■ Instruction: State the number of lines in the material below that have "only" in them, without any other text.

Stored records
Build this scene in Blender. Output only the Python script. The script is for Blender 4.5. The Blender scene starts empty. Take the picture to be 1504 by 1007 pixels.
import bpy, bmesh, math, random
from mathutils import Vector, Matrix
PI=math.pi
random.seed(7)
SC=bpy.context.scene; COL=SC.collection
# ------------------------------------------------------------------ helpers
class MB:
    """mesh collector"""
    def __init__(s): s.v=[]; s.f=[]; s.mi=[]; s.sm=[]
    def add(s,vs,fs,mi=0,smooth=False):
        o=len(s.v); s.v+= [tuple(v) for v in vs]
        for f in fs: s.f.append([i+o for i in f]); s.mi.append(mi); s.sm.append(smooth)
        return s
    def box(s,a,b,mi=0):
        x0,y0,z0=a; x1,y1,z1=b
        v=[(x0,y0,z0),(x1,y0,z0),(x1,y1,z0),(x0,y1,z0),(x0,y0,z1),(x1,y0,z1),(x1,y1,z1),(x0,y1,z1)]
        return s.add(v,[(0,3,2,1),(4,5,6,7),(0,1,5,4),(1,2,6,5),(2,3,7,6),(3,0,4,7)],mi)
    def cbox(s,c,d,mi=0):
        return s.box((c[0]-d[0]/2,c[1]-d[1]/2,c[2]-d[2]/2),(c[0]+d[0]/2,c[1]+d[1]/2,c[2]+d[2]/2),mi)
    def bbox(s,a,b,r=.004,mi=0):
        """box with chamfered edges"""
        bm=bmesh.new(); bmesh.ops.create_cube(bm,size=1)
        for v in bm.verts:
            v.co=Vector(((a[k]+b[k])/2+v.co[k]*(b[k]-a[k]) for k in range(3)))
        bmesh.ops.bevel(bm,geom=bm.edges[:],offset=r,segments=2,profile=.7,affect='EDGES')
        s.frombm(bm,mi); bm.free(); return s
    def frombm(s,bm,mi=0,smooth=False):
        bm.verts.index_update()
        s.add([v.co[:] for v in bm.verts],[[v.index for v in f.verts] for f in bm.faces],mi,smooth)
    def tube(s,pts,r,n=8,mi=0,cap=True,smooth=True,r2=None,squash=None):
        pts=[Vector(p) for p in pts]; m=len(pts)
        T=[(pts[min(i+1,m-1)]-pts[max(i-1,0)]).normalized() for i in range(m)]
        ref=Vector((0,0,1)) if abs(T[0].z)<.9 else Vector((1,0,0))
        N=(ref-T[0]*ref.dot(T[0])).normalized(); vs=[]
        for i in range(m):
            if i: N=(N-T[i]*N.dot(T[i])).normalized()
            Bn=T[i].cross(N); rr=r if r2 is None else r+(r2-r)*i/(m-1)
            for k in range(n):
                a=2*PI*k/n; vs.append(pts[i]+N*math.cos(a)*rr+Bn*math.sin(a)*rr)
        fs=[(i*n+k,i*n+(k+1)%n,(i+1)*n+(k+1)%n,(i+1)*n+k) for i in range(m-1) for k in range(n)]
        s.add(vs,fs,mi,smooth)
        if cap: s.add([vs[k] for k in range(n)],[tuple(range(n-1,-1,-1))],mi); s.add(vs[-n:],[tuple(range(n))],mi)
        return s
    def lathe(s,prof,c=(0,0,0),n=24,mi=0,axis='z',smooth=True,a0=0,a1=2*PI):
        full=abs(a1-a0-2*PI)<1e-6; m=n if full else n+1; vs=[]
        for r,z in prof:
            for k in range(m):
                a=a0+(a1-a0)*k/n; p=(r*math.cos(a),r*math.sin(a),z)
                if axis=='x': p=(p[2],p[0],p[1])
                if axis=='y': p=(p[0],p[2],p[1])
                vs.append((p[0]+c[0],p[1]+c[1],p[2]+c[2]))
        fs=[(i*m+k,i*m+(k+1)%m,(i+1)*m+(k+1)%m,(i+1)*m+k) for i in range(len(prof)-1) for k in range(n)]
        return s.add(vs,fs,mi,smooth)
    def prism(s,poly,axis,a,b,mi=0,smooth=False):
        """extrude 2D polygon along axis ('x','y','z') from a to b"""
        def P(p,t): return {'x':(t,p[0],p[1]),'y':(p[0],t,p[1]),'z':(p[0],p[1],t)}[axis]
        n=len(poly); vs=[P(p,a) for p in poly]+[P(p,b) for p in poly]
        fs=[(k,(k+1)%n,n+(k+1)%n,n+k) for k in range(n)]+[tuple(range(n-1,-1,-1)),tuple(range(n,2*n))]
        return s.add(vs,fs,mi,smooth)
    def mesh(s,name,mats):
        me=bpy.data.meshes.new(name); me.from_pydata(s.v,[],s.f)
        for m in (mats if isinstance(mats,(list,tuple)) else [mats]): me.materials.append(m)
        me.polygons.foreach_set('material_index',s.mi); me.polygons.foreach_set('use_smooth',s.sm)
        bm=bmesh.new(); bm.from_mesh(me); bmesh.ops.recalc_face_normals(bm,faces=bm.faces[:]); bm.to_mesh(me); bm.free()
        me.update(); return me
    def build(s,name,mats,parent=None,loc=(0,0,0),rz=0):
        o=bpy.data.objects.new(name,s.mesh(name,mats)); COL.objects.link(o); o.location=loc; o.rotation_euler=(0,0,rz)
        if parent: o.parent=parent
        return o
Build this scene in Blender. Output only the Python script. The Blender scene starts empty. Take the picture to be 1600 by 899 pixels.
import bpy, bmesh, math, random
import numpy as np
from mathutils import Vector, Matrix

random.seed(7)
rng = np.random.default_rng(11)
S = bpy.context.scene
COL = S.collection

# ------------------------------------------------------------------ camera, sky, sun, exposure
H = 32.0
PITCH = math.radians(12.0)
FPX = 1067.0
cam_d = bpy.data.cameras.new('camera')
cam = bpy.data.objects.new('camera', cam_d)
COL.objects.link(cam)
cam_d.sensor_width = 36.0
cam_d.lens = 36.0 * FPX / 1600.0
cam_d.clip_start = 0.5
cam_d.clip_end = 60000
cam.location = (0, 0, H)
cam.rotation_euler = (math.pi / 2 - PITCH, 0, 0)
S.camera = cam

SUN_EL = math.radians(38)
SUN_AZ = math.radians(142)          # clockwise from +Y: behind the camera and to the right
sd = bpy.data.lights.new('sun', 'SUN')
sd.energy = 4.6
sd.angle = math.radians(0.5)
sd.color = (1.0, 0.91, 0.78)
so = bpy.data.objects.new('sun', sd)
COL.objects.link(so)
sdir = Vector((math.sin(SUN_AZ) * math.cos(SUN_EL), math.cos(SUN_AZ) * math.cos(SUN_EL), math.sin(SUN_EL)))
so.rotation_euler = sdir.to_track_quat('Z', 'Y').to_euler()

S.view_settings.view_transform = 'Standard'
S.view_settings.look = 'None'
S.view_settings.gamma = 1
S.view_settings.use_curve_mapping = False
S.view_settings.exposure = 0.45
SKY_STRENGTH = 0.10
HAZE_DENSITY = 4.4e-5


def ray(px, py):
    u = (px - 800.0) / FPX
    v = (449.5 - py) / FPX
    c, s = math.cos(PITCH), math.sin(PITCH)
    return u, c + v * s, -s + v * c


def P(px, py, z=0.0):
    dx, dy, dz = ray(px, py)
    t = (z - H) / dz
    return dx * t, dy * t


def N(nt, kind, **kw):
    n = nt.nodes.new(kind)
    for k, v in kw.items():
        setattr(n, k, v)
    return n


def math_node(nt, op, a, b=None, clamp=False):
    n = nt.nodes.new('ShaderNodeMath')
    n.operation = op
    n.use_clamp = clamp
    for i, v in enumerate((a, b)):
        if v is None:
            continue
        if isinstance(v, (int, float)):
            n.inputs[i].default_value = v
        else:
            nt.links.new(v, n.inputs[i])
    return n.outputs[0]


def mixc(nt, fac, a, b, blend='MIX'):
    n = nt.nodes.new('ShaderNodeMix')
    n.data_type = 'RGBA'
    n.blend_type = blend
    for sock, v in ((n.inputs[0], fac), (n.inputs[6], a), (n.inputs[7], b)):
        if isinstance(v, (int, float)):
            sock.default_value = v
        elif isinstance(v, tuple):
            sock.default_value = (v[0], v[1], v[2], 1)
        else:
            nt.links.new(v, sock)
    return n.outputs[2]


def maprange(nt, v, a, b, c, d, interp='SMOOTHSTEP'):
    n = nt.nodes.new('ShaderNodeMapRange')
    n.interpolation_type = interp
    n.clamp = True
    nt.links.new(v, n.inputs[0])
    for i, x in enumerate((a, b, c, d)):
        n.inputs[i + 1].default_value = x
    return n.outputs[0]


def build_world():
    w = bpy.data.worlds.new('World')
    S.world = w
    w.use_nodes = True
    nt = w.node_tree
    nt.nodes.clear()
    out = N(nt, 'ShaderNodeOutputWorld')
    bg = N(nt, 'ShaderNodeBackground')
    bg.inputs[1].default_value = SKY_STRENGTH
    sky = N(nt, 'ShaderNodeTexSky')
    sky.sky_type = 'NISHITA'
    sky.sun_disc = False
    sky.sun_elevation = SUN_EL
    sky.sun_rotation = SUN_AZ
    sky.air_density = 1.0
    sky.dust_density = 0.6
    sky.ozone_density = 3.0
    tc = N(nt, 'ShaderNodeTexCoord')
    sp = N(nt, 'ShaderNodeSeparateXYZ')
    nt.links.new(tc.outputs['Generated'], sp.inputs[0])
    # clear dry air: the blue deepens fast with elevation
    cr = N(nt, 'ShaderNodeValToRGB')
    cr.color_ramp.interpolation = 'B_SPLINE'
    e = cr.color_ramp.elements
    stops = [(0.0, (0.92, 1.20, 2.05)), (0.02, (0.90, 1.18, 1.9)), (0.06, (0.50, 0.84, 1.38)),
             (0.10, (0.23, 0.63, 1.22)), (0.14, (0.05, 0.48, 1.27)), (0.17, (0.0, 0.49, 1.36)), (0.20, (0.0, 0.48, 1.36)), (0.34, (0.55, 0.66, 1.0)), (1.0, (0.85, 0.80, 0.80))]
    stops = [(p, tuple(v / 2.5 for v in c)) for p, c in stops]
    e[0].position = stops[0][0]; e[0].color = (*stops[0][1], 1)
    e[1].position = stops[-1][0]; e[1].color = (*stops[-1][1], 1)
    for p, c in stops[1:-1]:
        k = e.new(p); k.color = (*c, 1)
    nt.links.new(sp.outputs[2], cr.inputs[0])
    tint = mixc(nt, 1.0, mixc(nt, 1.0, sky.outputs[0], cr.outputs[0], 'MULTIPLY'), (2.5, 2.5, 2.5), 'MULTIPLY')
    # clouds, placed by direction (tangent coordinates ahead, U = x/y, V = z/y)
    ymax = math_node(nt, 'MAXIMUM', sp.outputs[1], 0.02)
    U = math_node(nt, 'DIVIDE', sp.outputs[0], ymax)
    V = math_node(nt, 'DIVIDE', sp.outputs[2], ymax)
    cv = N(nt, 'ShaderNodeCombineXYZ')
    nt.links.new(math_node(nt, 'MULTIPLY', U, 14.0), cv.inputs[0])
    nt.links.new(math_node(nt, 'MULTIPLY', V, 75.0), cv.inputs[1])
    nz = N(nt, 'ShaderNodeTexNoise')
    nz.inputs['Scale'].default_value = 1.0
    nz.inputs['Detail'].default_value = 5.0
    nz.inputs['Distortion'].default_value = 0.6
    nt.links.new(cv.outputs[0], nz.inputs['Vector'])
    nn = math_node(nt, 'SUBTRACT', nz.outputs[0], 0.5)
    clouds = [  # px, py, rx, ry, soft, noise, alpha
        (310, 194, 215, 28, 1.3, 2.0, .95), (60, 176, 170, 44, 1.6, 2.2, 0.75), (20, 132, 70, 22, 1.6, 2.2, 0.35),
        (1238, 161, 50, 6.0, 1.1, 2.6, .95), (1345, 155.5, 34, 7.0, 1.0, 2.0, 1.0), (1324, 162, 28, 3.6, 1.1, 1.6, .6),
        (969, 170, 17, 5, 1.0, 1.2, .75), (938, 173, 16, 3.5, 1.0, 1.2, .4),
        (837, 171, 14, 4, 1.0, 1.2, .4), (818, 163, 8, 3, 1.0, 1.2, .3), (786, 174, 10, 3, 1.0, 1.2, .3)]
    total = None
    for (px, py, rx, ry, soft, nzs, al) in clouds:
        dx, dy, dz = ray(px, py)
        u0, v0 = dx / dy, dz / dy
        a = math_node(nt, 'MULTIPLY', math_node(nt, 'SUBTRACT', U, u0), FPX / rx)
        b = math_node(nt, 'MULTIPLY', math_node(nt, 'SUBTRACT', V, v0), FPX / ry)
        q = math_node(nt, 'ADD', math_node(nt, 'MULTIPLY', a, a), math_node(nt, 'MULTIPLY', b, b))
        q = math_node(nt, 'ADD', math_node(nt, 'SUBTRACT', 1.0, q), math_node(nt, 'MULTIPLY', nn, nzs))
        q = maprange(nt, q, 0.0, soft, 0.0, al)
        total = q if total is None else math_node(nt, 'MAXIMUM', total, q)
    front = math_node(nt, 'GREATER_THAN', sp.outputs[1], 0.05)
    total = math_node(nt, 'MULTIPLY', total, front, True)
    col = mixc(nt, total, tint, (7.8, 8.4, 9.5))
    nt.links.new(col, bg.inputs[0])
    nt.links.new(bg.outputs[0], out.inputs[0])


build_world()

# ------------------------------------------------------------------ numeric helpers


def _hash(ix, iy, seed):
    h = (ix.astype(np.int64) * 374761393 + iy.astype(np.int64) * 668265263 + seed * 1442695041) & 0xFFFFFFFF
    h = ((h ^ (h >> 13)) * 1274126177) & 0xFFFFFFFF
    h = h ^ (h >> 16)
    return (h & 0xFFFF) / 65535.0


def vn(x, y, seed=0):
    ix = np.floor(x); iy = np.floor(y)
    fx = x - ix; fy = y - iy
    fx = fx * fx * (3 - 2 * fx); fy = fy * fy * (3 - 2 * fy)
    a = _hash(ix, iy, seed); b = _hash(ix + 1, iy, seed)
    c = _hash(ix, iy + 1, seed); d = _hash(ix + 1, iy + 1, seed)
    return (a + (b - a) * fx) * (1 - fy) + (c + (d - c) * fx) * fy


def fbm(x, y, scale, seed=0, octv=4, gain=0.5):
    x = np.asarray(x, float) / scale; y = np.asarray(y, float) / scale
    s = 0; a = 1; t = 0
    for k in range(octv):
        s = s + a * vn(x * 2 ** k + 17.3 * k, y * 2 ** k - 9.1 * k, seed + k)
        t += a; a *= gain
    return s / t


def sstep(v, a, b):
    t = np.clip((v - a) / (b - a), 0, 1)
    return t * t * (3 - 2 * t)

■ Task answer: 2